Hello, I am currently a senior level electrical engineer working on PLC based projects, and occasional PCB and embedded design. 

For the last 4 years I have had a keen interest in programming FPGAs with VHDL and have set myself a goal of producing a protfolio of projects with a view to changing career to an FPGA design role (prepared to start again in a junior role). 

So my question is if you were a protential employer what could I show you that would prove I am capable of taking on this role? 

So far I have produced a mandelbrot set generator on the DE10 standard board, using both the processor with Linux and fpga fabric. 

I am also making sure I have obtained good knowledge of DSP techniques. 

So, what else would be essential to a prospective employer? 

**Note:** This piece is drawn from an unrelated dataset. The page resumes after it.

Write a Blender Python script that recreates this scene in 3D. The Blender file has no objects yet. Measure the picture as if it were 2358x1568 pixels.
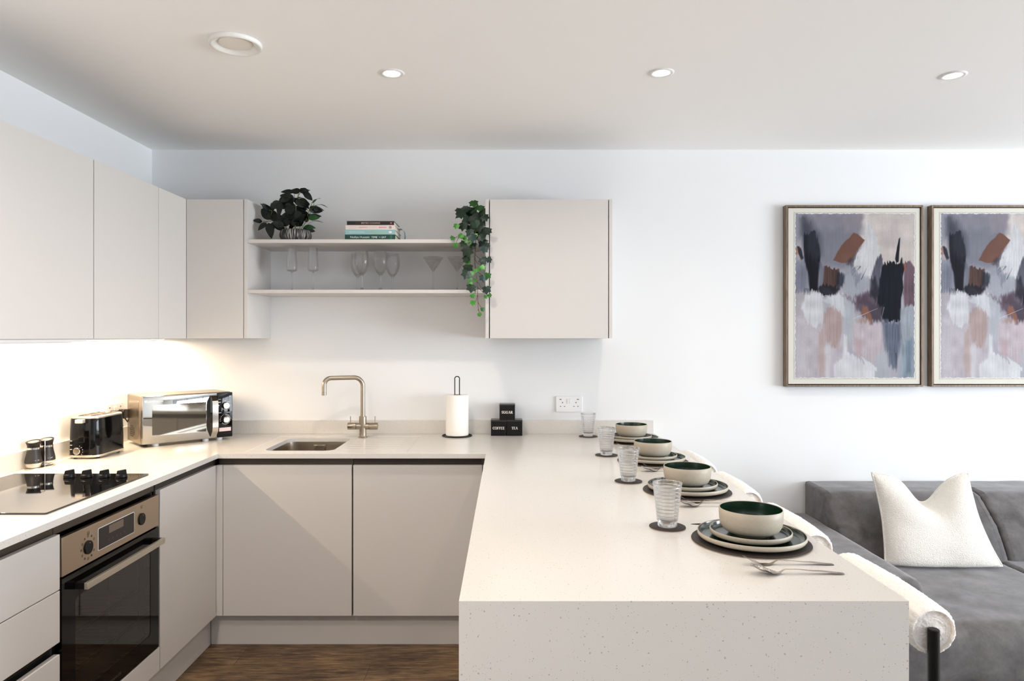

Advice greatly appreciated. 

--- Quote End ---  

 

 

As a VUnit developer I'm a bit biased but as the amount of functionality for FPGAs grows there is a trend to manage large amounts of code just like software people do (they have more experience in that area). Continuous testing/integration/delivery was a noted trend at FPGA Kongress this year and it was also discussed during a DAC keynote. Looking at job ads you will also see that companies are requesting skills in VUnit, Git, Jenkins and similar tools. My point is that it's not just about what you implement but also how you implement that. 

 

A general advice is to look at these ads to find out what companies are looking for.